You Want Your Commercial Real Estate Agents to Be More Efficient


When you hire a new agent, do you conduct a standard office job interview? Do they have the training necessary to put their real estate skills and knowledge to good use? If all of your new agents end up leaving in a matter of months, the problem could be the way that you bring them on board.

Without their broker’s help, new agents will have a hard time breaking into the field. Efficiency helps agents do better at their jobs.

Consider the following four ways that you can help your newest agents get up to speed.

1. Offer Better Training
According to a poll conducted by Inman, the number one reason that agents give up on real estate is because their brokers do not offer them the necessary training to succeed. The onus is on you, the broker, to help bring new agents on board.

Whether that means you have to adopt better training software that enables your agents to learn on their own time or that you have to provide hands-on training, new agents who receive training from their brokers do better than those who don’t. Some of the things your agents need to know can be learned only from experience, not from real estate coursework. You can enable them to enhance their skills by offering better training.

2. Help Them Generate Leads
Experience is the one thing that new agents simply don’t have. Your lead base grew over time and your ability to generate leads has been honed over years of experience. Help your agents get their feet off the ground by assisting them with lead generation. Inman’s poll found that nearly half of all respondents listed lead generation as one of the main topics that should be covered during training. Moreover, understanding where to search for the right leads is something that brokers should be willing to impart to their new agents.

3. Encourage Collaboration
Real estate is a competitive field, even within the same firm. Firms filled with agents who have competitive attitudes toward each other are less apt to help each other. What results is an office atmosphere that is distrustful, tense, and uninviting. Instead, promote collaboration within your firm to improve your new agents’ efficiency and help them get past those growing pains more easily. What otherwise could take them months to learn, can be mastered quickly if agents have in-office mentors and brokers with whom they can speak and ask questions.

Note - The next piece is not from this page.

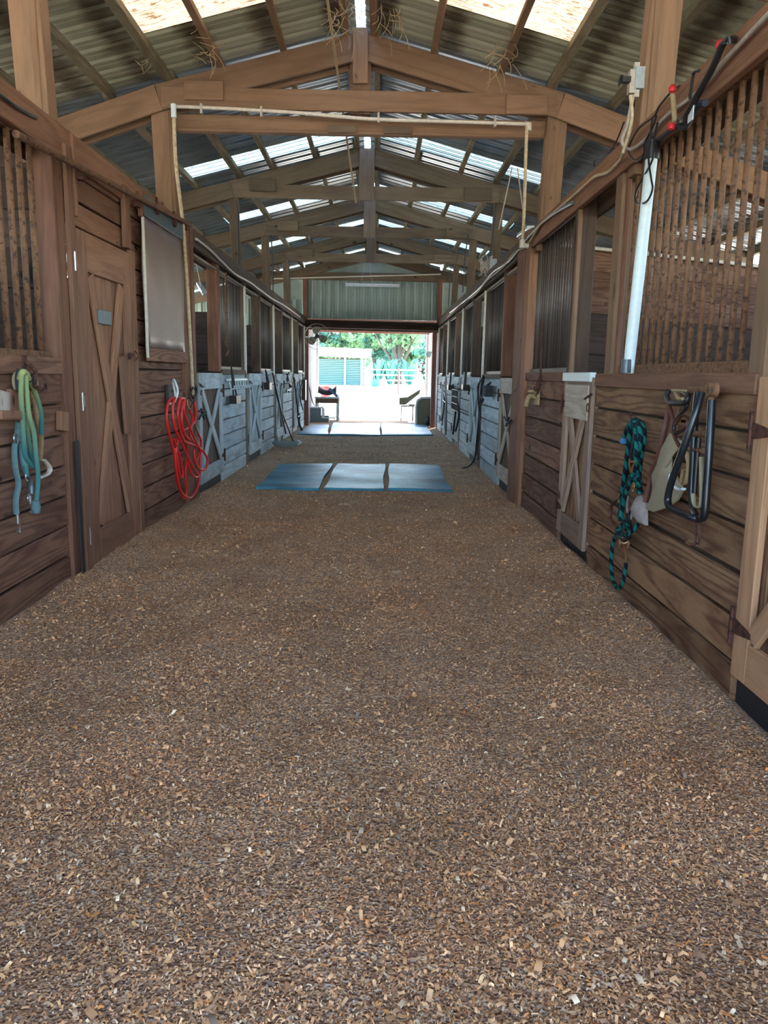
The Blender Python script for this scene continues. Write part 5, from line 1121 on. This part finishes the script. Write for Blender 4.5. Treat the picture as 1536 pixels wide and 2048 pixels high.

4. Break Down Teams and Lead Wisely
Part of your firm’s efficiency is affected by how you assign leads and how you break down teams. If you force certain personality types to work together that just don’t mesh in a team environment, the work will suffer. If you force agents to focus on land deals when they really want to grow and flourish in the industrial market, they will be disgruntled and perhaps won’t give the work their best effort. Most assuredly, they may leave or give up the profession in time if you don’t step in to help them.